● **RECORDS PROVIDED**
--- START ---
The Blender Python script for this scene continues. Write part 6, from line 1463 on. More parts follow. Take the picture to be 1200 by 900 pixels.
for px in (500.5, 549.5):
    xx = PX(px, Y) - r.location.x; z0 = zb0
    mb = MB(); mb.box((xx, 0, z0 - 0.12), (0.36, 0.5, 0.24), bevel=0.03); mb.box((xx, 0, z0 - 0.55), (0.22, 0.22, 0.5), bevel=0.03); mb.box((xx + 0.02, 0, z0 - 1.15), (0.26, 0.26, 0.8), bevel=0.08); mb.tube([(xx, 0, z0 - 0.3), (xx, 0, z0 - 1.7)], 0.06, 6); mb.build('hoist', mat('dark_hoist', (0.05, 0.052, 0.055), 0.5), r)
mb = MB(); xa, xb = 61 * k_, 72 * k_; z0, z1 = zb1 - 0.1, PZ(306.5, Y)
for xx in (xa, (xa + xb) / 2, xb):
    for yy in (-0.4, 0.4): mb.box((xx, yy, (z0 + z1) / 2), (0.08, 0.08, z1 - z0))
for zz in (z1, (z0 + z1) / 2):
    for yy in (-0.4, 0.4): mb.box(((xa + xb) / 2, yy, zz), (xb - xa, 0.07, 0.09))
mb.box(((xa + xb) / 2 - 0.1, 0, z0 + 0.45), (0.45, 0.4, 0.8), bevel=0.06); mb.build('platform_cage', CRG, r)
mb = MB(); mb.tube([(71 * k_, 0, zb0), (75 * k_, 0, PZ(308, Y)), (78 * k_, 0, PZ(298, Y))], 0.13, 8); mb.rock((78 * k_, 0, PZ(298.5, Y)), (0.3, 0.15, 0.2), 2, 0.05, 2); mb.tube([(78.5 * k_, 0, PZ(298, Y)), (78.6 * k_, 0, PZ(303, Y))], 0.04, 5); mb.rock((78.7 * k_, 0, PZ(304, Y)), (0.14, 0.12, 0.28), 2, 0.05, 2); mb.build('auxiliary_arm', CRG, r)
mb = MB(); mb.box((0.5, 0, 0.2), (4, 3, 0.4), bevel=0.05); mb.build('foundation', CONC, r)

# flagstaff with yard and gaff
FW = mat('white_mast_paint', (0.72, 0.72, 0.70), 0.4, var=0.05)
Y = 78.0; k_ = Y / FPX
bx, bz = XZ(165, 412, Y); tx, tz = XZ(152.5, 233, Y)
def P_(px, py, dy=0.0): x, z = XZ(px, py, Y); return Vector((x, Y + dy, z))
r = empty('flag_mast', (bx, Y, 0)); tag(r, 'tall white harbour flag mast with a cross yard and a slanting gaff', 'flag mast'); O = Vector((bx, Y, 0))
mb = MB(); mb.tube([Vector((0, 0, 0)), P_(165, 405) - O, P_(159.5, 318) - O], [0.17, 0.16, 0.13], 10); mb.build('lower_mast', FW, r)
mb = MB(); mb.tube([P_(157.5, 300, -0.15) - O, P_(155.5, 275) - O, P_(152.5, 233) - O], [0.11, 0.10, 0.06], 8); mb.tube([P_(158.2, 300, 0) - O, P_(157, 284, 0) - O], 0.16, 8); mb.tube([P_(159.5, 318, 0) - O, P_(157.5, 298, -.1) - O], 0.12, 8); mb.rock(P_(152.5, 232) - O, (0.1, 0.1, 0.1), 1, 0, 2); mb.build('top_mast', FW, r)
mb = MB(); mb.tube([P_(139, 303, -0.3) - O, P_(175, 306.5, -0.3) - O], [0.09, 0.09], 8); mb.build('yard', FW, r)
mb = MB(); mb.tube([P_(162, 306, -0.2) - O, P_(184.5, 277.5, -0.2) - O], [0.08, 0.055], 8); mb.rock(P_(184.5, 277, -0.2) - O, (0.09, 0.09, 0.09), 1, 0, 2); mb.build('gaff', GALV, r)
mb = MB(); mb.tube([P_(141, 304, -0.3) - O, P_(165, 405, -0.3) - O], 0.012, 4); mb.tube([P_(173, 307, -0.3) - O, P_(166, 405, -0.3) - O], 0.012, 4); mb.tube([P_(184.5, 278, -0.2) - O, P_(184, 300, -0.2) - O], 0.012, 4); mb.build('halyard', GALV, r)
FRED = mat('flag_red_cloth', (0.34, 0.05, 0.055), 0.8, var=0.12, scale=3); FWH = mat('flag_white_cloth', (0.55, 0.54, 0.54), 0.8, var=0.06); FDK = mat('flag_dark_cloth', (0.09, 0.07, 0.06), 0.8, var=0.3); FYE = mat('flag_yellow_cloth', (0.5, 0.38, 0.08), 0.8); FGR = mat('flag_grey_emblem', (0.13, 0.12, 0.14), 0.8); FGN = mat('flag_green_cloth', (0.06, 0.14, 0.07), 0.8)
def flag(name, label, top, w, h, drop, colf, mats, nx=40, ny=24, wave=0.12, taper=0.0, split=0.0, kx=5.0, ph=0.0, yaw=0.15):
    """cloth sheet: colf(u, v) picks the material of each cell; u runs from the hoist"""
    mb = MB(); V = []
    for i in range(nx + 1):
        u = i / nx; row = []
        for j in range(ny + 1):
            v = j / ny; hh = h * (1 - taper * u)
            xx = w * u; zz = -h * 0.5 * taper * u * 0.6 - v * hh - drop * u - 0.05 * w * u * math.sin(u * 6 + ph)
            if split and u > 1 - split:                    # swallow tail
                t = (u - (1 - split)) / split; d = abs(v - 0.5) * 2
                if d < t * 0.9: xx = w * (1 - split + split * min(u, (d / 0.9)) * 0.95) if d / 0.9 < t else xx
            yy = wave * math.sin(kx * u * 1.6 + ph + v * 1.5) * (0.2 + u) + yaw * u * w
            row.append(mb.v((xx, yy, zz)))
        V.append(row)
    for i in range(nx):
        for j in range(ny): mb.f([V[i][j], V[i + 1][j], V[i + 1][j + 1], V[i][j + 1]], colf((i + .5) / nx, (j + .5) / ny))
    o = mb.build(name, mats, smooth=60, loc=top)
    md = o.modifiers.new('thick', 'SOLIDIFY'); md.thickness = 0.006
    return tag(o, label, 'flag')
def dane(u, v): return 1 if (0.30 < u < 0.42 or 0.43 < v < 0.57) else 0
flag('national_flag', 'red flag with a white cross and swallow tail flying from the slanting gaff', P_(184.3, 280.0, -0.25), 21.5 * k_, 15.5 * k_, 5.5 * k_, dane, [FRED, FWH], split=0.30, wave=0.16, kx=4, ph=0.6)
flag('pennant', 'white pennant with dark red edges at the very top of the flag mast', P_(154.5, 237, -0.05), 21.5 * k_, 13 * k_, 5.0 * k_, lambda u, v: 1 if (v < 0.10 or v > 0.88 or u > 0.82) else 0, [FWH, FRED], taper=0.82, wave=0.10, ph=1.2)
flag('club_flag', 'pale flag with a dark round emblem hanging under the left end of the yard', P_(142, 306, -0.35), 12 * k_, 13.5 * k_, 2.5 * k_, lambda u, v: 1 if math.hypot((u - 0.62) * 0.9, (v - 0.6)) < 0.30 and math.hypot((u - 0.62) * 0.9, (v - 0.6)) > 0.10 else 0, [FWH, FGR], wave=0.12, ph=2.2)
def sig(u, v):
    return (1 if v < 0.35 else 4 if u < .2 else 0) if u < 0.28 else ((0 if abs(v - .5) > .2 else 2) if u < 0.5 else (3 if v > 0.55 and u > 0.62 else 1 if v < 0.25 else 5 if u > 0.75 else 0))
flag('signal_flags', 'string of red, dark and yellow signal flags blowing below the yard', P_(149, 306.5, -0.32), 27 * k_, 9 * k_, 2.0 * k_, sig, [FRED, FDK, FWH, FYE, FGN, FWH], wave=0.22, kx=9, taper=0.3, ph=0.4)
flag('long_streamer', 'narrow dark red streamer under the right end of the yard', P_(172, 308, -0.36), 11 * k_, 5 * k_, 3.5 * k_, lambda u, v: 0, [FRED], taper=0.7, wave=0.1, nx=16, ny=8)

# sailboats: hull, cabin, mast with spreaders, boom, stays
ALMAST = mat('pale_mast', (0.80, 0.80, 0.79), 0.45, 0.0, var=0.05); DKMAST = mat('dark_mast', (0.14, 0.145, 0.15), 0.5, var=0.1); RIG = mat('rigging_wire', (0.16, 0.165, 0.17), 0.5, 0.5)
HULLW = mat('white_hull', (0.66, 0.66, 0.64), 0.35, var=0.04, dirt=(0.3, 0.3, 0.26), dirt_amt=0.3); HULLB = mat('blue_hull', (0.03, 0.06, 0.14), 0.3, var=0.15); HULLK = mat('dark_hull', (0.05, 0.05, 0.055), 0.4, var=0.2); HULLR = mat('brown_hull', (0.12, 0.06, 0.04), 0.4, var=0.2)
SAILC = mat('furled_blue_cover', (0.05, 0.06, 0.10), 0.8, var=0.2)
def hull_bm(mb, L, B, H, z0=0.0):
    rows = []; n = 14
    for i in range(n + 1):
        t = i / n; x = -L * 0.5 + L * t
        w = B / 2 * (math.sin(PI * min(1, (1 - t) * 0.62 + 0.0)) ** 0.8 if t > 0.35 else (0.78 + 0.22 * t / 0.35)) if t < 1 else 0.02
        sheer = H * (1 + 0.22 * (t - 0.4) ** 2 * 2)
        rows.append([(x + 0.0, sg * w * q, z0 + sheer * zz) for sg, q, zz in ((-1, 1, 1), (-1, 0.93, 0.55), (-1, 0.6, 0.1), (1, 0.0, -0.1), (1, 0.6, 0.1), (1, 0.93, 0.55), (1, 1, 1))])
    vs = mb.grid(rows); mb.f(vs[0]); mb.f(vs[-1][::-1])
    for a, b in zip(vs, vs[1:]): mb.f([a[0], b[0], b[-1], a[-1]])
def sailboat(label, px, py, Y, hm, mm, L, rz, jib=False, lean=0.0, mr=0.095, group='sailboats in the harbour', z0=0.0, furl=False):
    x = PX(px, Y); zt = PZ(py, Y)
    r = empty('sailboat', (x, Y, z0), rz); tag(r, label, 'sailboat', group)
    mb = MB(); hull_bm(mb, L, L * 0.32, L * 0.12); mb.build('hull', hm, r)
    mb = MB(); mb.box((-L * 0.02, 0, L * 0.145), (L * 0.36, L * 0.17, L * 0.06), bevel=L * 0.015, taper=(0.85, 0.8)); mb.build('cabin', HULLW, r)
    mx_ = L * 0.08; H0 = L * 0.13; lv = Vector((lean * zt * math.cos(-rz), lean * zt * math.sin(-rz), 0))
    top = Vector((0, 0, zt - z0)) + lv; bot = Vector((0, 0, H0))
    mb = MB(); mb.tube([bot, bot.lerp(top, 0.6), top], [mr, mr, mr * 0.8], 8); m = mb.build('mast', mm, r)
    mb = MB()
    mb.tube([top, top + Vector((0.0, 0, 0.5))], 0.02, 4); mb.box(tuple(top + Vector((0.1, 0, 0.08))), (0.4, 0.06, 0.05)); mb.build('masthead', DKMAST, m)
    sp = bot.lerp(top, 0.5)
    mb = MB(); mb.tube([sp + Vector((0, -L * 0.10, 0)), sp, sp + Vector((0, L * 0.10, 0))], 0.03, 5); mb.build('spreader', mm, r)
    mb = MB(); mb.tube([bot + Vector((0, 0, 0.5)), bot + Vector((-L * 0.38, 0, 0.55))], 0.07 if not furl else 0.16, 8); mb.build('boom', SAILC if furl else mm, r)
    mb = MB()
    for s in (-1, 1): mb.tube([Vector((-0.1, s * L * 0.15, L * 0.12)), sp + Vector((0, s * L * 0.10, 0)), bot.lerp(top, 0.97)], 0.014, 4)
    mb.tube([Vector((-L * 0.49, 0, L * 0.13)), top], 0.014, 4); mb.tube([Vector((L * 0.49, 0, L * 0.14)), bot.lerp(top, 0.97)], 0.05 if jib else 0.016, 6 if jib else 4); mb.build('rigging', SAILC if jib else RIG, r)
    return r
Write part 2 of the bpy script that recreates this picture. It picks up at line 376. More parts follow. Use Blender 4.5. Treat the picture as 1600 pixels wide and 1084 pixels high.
--- END ---
● **OBJECTIVE**
Write out the listing's lines exactly, from its first line through the line that contains "mb = MB(); mb.box((0.5, 0, 0.2), (4, 3, 0.4), bevel=0.05);", and stop there.

● **RESULT OF THE TASK**
The Blender Python script for this scene continues. Write part 6, from line 1463 on. More parts follow. Take the picture to be 1200 by 900 pixels.
for px in (500.5, 549.5):
    xx = PX(px, Y) - r.location.x; z0 = zb0
    mb = MB(); mb.box((xx, 0, z0 - 0.12), (0.36, 0.5, 0.24), bevel=0.03); mb.box((xx, 0, z0 - 0.55), (0.22, 0.22, 0.5), bevel=0.03); mb.box((xx + 0.02, 0, z0 - 1.15), (0.26, 0.26, 0.8), bevel=0.08); mb.tube([(xx, 0, z0 - 0.3), (xx, 0, z0 - 1.7)], 0.06, 6); mb.build('hoist', mat('dark_hoist', (0.05, 0.052, 0.055), 0.5), r)
mb = MB(); xa, xb = 61 * k_, 72 * k_; z0, z1 = zb1 - 0.1, PZ(306.5, Y)
for xx in (xa, (xa + xb) / 2, xb):
    for yy in (-0.4, 0.4): mb.box((xx, yy, (z0 + z1) / 2), (0.08, 0.08, z1 - z0))
for zz in (z1, (z0 + z1) / 2):
    for yy in (-0.4, 0.4): mb.box(((xa + xb) / 2, yy, zz), (xb - xa, 0.07, 0.09))
mb.box(((xa + xb) / 2 - 0.1, 0, z0 + 0.45), (0.45, 0.4, 0.8), bevel=0.06); mb.build('platform_cage', CRG, r)
mb = MB(); mb.tube([(71 * k_, 0, zb0), (75 * k_, 0, PZ(308, Y)), (78 * k_, 0, PZ(298, Y))], 0.13, 8); mb.rock((78 * k_, 0, PZ(298.5, Y)), (0.3, 0.15, 0.2), 2, 0.05, 2); mb.tube([(78.5 * k_, 0, PZ(298, Y)), (78.6 * k_, 0, PZ(303, Y))], 0.04, 5); mb.rock((78.7 * k_, 0, PZ(304, Y)), (0.14, 0.12, 0.28), 2, 0.05, 2); mb.build('auxiliary_arm', CRG, r)
mb = MB(); mb.box((0.5, 0, 0.2), (4, 3, 0.4), bevel=0.05); mb.build('foundation', CONC, r)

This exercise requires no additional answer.